#### Excerpted records

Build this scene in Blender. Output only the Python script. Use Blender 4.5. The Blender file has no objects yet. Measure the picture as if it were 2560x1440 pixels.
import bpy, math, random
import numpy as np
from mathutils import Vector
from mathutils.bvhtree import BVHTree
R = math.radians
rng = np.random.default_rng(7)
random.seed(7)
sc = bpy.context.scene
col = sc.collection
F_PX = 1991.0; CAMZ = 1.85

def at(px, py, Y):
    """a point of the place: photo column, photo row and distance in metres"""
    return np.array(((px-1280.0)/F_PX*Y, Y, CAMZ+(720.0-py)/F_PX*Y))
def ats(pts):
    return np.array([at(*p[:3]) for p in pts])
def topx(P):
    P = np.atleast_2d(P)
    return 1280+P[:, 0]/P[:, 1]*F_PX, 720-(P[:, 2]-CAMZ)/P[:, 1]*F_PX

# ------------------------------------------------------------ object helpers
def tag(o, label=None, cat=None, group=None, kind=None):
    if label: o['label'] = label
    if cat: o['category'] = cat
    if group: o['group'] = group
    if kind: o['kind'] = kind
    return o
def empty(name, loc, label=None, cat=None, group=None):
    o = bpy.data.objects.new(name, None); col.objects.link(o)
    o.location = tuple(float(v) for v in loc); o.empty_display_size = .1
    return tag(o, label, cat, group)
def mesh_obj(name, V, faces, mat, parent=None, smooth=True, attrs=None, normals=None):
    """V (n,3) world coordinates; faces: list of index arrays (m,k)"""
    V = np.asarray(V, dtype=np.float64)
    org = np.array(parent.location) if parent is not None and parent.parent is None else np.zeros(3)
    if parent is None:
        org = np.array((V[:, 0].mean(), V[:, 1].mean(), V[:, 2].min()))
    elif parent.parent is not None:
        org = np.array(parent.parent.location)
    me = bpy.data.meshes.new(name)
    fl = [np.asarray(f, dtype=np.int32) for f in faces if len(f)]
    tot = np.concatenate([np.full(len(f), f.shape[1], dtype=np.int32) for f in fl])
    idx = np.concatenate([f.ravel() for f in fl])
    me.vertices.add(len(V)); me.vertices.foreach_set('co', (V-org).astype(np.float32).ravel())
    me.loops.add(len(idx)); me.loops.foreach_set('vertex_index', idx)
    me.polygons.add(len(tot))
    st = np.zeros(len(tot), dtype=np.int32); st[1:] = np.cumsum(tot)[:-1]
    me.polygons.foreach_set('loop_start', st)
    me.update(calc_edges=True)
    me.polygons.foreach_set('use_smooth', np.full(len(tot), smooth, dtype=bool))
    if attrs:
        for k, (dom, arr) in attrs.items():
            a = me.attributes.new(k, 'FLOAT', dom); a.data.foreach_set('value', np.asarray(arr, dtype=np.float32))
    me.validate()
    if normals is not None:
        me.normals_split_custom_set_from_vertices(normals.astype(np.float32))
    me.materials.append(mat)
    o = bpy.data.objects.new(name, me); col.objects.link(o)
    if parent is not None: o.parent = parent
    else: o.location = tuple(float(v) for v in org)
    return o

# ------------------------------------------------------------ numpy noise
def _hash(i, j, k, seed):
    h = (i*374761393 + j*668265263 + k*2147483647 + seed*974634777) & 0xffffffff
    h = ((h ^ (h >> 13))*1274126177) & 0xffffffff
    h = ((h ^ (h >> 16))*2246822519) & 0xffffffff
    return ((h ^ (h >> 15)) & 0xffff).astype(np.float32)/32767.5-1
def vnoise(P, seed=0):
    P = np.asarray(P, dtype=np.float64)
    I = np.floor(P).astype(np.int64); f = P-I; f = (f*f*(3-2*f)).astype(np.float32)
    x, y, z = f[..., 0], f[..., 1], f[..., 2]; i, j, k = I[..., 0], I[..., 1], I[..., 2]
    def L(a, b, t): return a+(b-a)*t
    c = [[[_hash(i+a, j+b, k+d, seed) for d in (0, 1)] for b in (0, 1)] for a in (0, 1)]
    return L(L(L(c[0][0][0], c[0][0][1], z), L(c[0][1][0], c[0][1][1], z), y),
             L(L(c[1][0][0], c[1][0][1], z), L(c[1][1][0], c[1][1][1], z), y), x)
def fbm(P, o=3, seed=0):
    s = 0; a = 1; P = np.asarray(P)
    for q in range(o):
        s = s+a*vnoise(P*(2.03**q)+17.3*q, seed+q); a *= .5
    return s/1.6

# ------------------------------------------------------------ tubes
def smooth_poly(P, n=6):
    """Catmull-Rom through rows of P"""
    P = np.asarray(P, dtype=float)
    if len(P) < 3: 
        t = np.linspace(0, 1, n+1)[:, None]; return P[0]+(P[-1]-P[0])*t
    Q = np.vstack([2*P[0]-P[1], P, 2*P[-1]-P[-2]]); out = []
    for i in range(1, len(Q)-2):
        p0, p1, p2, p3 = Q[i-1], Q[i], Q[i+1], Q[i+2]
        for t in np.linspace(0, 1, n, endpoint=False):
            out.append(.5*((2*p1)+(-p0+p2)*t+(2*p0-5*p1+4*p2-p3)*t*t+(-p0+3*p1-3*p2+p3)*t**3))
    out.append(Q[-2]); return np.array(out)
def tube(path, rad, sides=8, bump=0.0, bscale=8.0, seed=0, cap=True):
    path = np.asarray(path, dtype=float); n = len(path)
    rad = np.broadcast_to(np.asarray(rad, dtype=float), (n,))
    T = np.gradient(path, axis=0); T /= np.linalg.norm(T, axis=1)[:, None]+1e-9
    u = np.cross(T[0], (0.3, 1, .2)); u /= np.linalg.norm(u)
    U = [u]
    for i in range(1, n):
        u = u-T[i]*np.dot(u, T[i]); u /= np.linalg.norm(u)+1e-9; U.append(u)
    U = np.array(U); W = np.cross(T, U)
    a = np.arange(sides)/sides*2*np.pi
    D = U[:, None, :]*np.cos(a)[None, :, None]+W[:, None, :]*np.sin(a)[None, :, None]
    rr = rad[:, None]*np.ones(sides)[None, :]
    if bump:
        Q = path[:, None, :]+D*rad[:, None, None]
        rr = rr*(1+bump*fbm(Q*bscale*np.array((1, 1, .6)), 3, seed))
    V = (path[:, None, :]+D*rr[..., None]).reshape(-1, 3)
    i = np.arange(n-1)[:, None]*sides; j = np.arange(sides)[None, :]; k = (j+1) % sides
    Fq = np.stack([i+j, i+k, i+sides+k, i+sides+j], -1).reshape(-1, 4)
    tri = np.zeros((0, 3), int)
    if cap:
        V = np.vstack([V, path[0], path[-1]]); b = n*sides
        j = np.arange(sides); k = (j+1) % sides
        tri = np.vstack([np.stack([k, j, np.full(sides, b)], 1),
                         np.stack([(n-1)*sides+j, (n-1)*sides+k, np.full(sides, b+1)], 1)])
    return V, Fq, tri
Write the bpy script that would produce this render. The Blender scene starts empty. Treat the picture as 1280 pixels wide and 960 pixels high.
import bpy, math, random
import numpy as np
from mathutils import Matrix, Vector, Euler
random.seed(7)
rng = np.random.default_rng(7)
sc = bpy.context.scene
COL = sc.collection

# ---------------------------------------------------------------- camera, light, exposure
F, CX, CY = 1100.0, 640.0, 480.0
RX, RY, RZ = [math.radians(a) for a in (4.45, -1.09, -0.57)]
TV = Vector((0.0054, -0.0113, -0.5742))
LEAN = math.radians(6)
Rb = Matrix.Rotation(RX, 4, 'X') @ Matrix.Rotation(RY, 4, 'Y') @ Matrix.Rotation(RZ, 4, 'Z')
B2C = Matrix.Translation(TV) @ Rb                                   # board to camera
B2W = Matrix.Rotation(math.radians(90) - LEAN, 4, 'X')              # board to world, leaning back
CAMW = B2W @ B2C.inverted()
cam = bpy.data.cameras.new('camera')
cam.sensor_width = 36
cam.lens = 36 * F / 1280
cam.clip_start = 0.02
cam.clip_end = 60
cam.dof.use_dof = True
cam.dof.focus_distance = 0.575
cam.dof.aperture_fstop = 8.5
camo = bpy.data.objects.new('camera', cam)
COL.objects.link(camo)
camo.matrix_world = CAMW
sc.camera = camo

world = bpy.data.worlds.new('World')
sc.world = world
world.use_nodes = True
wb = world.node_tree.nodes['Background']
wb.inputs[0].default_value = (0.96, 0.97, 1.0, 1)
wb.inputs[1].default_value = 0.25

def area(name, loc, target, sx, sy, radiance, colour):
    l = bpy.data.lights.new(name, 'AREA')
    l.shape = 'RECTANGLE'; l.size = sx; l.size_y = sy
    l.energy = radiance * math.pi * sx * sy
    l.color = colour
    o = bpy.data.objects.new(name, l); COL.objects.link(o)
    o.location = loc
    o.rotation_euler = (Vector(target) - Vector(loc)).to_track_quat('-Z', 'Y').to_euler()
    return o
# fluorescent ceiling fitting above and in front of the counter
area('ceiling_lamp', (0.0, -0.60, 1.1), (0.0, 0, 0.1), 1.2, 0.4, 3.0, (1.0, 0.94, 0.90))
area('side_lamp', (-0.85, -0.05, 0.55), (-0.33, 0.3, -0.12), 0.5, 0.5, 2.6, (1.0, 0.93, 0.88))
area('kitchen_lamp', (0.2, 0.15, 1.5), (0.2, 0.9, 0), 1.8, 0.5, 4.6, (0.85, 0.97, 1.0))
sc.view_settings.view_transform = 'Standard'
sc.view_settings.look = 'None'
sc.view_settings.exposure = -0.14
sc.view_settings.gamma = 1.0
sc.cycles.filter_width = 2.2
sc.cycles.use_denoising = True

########

Stated problem: Give back, verbatim, the lines from the top of the entries above through the line containing "720-(P[:, 2]-CAMZ)/P[:, 1]*F_PX".

Right answer:
Build this scene in Blender. Output only the Python script. Use Blender 4.5. The Blender file has no objects yet. Measure the picture as if it were 2560x1440 pixels.
import bpy, math, random
import numpy as np
from mathutils import Vector
from mathutils.bvhtree import BVHTree
R = math.radians
rng = np.random.default_rng(7)
random.seed(7)
sc = bpy.context.scene
col = sc.collection
F_PX = 1991.0; CAMZ = 1.85

def at(px, py, Y):
    """a point of the place: photo column, photo row and distance in metres"""
    return np.array(((px-1280.0)/F_PX*Y, Y, CAMZ+(720.0-py)/F_PX*Y))
def ats(pts):
    return np.array([at(*p[:3]) for p in pts])
def topx(P):
    P = np.atleast_2d(P)
    return 1280+P[:, 0]/P[:, 1]*F_PX, 720-(P[:, 2]-CAMZ)/P[:, 1]*F_PX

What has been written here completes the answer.